12.30pm – Room for romance

My husband and I try to find one day a week to do a nice lunch together. Moving to Singapore has been stressful for us, so finding time to re-connect is a must. We have never been at a loss of what to do; Singapore has plenty of romantic spots. This week our “date” ends up on Monday. We go to a local sushi place, where I am still finding food I love. I grew up in Nebraska, so sushi is still a new concept to me. We also stop at a Kopi, or coffee shop, for a mid-afternoon pick-me-up. 


10.30am – Thaipusam

I’m meeting a few friends in Little India to witness Thaipusam. This only comes around once a year, and is observed by the Hindus. Many of the participants will pierce their skin with large needles to wear a very ornate shrine called a Kavadi. They then carry it miles away to a temple in order to show their gratitude to one of their gods. This is beautiful with all the smells and colours. It’s a family event and the men wearing the Kavadis are very proud to be doing it. Singapore is known for one of the best places to see Thaipusam, and I am lucky enough to see it today. The sights and sounds here in Little India today really make it come alive. 
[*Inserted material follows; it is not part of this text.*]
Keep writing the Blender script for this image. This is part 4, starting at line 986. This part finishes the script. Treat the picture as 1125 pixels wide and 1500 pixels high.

5pm – Cheap eats at a hawker centre

My husband and I stop at a hawker stand by his work to pick up dinner. Hawker centres, which are like food courts but better, are found everywhere in Singapore. This is where the locals eat for really cheap. Many locals don’t have ovens, so this is a cheap way to eat and socialise. 


9.40am – Mail-order meat

Contractors get buzzed in to do some work on a leak we have. I’ll be home all day, so I have our meat deliveries coming today too. Most of the meat at the stores is expensive, so I get mine delivered. This not only makes it cheaper but also fresher. I know that my meat has not been frozen a few times. I call the day before and it gets delivered the next afternoon. Sometimes they are on time and sometimes not, but for their prices I’m not going to complain.